The data ▸
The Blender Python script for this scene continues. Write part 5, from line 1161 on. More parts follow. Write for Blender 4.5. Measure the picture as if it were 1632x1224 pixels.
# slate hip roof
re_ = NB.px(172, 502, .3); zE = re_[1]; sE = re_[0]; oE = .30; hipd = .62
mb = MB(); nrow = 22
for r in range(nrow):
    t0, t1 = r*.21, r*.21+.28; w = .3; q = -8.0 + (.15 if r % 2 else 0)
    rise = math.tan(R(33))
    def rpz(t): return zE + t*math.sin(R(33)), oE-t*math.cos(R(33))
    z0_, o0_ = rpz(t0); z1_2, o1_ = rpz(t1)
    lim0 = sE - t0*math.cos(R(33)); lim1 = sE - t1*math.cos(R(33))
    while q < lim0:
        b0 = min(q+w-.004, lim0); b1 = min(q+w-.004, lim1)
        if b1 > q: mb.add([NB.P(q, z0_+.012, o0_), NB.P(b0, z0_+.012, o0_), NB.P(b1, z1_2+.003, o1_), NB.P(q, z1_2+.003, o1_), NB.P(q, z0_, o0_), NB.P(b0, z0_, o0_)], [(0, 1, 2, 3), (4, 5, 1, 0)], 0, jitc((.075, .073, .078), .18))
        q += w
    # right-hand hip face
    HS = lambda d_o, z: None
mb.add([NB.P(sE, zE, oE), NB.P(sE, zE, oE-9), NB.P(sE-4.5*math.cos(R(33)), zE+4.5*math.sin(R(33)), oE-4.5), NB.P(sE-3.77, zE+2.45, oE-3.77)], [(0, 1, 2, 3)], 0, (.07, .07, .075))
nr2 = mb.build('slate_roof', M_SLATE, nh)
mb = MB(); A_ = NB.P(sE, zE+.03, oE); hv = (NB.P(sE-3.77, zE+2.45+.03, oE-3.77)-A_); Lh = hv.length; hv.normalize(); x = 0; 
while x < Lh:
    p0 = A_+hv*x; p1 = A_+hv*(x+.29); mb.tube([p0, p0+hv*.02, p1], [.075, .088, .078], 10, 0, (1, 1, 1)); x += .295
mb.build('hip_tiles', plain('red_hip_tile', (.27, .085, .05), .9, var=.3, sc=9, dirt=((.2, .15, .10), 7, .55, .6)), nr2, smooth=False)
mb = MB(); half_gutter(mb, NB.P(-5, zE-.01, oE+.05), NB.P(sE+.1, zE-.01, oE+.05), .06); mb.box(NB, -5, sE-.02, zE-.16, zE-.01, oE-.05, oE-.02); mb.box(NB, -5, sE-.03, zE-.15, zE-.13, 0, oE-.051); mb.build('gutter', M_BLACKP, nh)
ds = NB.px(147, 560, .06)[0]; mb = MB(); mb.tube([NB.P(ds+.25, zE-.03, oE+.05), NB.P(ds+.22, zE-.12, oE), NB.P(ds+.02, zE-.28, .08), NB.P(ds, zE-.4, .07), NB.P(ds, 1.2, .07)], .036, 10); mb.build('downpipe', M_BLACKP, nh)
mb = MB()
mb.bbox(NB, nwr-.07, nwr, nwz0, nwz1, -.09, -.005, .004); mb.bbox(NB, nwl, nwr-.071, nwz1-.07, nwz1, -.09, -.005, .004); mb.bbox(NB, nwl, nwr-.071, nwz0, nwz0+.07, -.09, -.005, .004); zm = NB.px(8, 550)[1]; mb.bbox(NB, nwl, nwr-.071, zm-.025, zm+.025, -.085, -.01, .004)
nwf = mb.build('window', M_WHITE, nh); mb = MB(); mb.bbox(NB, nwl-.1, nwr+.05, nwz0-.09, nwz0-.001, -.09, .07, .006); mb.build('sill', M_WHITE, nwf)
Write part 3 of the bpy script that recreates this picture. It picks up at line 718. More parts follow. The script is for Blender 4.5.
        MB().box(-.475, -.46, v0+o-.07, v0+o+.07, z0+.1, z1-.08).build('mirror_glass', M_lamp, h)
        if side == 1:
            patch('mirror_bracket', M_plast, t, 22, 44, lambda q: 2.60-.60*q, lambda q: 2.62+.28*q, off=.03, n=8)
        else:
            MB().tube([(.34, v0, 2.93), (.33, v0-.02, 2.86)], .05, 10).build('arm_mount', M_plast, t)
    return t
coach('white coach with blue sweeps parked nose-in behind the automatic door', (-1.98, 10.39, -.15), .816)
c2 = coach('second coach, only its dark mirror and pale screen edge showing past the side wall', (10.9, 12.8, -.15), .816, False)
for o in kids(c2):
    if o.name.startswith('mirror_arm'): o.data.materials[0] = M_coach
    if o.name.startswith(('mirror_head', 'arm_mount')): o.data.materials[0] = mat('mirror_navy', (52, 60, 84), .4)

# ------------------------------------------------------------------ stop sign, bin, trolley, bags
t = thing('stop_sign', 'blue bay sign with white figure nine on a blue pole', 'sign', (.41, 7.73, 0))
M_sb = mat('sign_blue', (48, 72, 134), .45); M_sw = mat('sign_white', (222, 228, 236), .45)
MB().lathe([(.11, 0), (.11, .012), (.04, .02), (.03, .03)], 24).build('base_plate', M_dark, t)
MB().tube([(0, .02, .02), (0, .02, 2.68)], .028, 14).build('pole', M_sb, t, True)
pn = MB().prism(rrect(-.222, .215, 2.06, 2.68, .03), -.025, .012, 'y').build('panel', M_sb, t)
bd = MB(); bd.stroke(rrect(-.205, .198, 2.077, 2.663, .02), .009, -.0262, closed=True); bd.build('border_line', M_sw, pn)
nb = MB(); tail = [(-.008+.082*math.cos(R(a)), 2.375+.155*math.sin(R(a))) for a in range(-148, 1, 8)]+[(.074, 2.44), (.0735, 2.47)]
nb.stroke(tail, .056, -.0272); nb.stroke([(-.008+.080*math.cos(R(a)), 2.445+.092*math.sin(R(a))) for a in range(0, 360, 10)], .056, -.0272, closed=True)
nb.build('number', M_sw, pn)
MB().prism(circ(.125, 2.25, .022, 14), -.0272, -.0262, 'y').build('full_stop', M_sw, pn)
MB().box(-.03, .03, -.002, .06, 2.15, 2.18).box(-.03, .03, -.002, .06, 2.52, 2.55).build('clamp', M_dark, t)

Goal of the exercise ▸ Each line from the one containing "Write part 3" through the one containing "60, 84), .4)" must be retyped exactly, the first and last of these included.

Answer to the exercise ▸
Write part 3 of the bpy script that recreates this picture. It picks up at line 718. More parts follow. The script is for Blender 4.5.
        MB().box(-.475, -.46, v0+o-.07, v0+o+.07, z0+.1, z1-.08).build('mirror_glass', M_lamp, h)
        if side == 1:
            patch('mirror_bracket', M_plast, t, 22, 44, lambda q: 2.60-.60*q, lambda q: 2.62+.28*q, off=.03, n=8)
        else:
            MB().tube([(.34, v0, 2.93), (.33, v0-.02, 2.86)], .05, 10).build('arm_mount', M_plast, t)
    return t
coach('white coach with blue sweeps parked nose-in behind the automatic door', (-1.98, 10.39, -.15), .816)
c2 = coach('second coach, only its dark mirror and pale screen edge showing past the side wall', (10.9, 12.8, -.15), .816, False)
for o in kids(c2):
    if o.name.startswith('mirror_arm'): o.data.materials[0] = M_coach
    if o.name.startswith(('mirror_head', 'arm_mount')): o.data.materials[0] = mat('mirror_navy', (52, 60, 84), .4)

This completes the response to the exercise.